Pro Perspectives 7/20/20

July 20, 2020

Despite what has been billed as a terrible earnings season, thus far,
73% of S&P 500 companies have beat on earnings, and 78% have beat on revenues.

Again, these are beating a low expectations bar, but we are seeing the influence of the massive wave of intervention. Keeping consumers and businesses solvent through the shut-down, and attached to jobs coming out of it, has resulted in positive surprises on the earnings front. 

But the question is, will it sustain?  On that note, the biggest news this week will be progress toward another stimulus bill.

Here's what's at stake:  The big federal unemployment subsidy expires on July 31. That's $600 a week for the unemployed that goes away.  Add to that, the federal moratorium on evictions expires on July 25.  This all with unemployment at 11%. 

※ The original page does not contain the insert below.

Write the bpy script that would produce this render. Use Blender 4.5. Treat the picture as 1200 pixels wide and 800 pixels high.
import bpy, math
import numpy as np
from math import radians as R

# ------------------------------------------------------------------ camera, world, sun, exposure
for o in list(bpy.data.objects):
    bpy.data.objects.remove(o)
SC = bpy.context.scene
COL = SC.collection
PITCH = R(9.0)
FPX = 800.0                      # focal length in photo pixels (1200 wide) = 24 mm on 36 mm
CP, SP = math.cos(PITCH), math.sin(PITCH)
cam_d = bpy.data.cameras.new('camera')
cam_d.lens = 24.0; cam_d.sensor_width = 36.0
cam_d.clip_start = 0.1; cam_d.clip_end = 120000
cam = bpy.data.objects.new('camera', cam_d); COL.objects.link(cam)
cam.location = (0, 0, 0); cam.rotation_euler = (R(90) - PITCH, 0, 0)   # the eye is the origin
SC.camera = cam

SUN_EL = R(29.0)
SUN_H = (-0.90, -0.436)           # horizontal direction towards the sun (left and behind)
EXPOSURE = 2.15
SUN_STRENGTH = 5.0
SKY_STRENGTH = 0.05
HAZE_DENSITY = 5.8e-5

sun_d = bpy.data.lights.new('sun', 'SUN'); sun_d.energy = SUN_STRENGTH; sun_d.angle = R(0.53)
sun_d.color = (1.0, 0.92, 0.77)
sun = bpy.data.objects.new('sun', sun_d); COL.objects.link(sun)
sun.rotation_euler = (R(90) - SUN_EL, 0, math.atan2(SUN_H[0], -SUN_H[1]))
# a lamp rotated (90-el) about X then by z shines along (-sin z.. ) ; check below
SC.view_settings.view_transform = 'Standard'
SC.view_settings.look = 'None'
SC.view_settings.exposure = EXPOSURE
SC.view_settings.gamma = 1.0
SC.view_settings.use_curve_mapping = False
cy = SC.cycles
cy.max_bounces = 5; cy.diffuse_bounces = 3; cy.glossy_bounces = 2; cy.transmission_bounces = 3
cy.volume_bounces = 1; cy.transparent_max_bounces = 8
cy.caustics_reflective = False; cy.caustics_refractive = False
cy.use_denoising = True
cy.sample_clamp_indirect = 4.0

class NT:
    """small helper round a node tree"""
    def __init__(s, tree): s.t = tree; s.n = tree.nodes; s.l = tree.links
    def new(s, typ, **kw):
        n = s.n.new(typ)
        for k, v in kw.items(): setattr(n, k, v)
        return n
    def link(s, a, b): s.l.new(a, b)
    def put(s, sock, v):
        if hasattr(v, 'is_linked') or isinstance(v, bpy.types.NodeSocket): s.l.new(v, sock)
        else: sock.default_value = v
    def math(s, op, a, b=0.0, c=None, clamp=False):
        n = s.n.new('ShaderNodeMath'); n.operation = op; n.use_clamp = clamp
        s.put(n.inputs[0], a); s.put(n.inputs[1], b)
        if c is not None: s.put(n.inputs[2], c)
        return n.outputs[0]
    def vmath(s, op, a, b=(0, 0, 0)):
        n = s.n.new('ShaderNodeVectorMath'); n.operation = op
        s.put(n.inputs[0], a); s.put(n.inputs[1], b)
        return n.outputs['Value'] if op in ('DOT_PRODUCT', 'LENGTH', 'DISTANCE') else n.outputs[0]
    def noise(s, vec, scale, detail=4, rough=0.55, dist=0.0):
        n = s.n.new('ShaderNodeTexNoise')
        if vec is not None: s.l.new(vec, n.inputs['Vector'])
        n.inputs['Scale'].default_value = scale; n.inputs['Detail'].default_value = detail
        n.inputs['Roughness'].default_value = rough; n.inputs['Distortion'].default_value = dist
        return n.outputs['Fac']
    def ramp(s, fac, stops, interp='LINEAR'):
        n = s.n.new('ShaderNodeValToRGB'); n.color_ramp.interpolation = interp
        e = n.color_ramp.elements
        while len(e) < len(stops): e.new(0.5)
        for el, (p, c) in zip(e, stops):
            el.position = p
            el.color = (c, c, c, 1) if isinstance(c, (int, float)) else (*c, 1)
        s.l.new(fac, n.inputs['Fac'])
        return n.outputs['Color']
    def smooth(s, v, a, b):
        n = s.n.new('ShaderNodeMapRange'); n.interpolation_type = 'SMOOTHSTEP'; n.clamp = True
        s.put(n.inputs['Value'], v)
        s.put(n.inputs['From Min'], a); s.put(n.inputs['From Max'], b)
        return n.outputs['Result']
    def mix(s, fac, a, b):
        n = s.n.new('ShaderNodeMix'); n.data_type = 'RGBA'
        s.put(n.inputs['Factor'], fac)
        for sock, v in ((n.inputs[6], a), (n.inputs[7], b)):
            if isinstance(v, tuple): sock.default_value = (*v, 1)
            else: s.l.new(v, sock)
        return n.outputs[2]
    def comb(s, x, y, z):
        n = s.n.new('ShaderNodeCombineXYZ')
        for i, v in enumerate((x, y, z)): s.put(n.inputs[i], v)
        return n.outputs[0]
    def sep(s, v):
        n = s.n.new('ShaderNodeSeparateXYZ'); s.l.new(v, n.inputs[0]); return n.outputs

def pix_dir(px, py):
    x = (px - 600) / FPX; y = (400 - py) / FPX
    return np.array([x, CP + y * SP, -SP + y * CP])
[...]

This is a formula for pain. 

And, unfortunately, it brings us to a collision course of gridlock coming on Capitol Hill. 

The Democrats have already crafted a $3 trillion plan.   The Republicans are now working on a $1 trillion plan.

I suspect we'll get neither. 

The Democrats are fighting to extend the $600 a week federal unemployment subsidy through January.  Based on the number of unemployed that are making more on unemployment than they would working, this could keep more than 60% of the unemployed at home through January.  That clearly handicaps the economy.

To counter this proposal, Republicans have been looking at "back to work bonuses" that would expire right around the election.  That would get them back to work.  And for minimum wage workers, they would make more, adding in the Federal subsidy, than they would have made on unemployment.  

If push came to shove, the Republicans might give way on the unemployment beneift. But, as we've discussed, the catalyst for gridlock on another stimulus bill has everything to do with mail-in voting.

The Democrats have continued to work through strategies to cram mail-in voting into legislation.  That would probably seal the election for them. 

The Republicans would have no choice but to reject it.  With that, I suspect the Democrats will hold the economy hostage for it. We will see.